La stessa demonizzazione ha colpito per gli stessi motivi la Siria, paese laico con un solido sistema di istruzione laico, che riconosce i diritti delle donne e di tutte le minoranze religiose ed anche degli atei (a differenza del nostro principale alleato, l’Arabia Saudita, dove si può essere condannati a morte per apostasia nei confronti della religione imperante, il Wahabismo, o per stregoneria, e dove una donna va in prigione se guida una macchina). Per fortuna la Siria resiste e tiene a bada le bande jihadiste di Al Nusra ed ISIS.
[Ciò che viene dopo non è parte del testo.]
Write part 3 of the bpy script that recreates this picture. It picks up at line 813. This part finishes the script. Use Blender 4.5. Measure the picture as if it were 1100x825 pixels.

Ci saremmo aspettati che Gentiloni avesse chiesto scusa a tutti i Libici per i crimini commessi nel 2011, invece si parla di fare una nuova guerra violando ancora una volta la Costituzione. Diceva il grande Giacomo Leopardi che l’Italia era un paese di fango. Con governanti e “sinistre radicali” come le nostre il giudizio forse non può cambiare.
Vincenzo Brandi
16 Febbraio 2015
di Diego Angelo Bertozzi per Marx21.it
L’articolo 87 della nostra Costituzione è ancora fresco di modifica nell’ambito della riforma costituzionale approvata dalla Camera dei Deputati, che già l’Italia del governo Renzi si prepara alla avventura bellica che metterà fine allo spirito pacifista della nostra Carta fondamentale, relegando il già bistrattato articolo 11 tra i rottami del “secolo breve”. Basterà una semplice maggioranza, frutto di una legge elettorale che concede la maggioranza assoluta dei seggi ad una minoranza del Paese, per dichiarare guerra.
Ma meglio agire d’anticipo e lanciare subito il messaggio: nella nuova spartizione “neocoloniale” del mondo ci siamo pure noi, senza più tentennamenti e mal di pancia di sorta. E più velocemente senza lacci e laccioli del processo democratico con le sue interminabili discussioni, le sue trattative e i suoi compromessi. Ed ecco quindi la Libia, la nostra “quarta sponda” sulle cui macerie cresce la minaccia dell’Isis. Il dovere ci chiama: per l’ennesima volta la difesa della civiltà ci chiama. Che la stessa civiltà da difendere sia la prima responsabile della distruzione dello Stato libico e dell’avanzare del nuovo nemico pubblico, poco importa. Ricordarlo è semplice disfattismo, quando non dimostrazione della alleanza tra residui del comunismo e estremisti islamici in nome della lotta all’occidente capitalista.
Mentre suonano i tamburi di guerra - A Tripoli, a Tripoli! - a generare più sconcerto è ancora una volta la dimostrazione di subalternità di una parte - quella maggioritaria - della sinistra italiana. A dichiararsi favorevole ad un intervento di “Peace keeping” in Libia è Sinistra, Ecologia e Libertà, allo stesso modo con il quale nel 2011 approvò l’idea di una “no fly zone” che presto si rivelò per quel che era in realtà: una campagna di bombardamenti senza quartiere sulla Libia in appoggio alle milizie - anche quelle dell’estremismo islamico - che combattevano contro Gheddafi. Ancora una volta la logica dell’interventismo umanitario trova una sinistra culturalmente e politicamente disarmata pronta ad accodarsi.
A stupire e sconcertare è l’assoluta leggerezza (o furbizia?) con la quale si utilizzano specifiche definizioni come quella di “Peace keeping” che ha contorni ben precisi: operazione, sotto mandato Onu, che ha il compito di vigilare su un processo di pace già in essere fra i contendenti sul terreno. Un quadro diametralmente opposto a quello libico nel quale la guerra civile, con interventi di combattenti stranieri, è in pieno svolgimento con un portato terrificante di violenza. Un intervento in Libia non potrà essere altro che una guerra vera e propria con bombardamenti massicci che coinvolgeranno le popolazioni dei centri urbani. Sarà una “guerra coloniale” a tutti gli effetti, con lo spiegamento di truppe di terra che dovranno affrontare tutte le insidie di una guerriglia diffusa, col suo portato di torture e oppressione, in confronto al quale il precedente della Somalia rischia di essere stato una passeggiata. Altro che Libano! Le parole del generale Carlo Jean non lasciano dubbi a proposito: “Neanche se inviassimo diecimila o centomila uomini la situazione si tranquillizzerebbe, dal momento che sul territorio ci sono un milione di armati divisi in 1500 gruppi che tentano di ottenere profitti per prendere il potere politico. Di conseguenza il problema non è di fare un peace keeping, ma un peace enforcement: avere una forza tale da riuscire a imporre la pace alle varie milizie disarmandole. Un risultato tutt’altro che semplice.”
E a condurre questa missione saranno gli stessi Paesi responsabili del disastro in corso. La sinistra gli presterà ancora soccorso?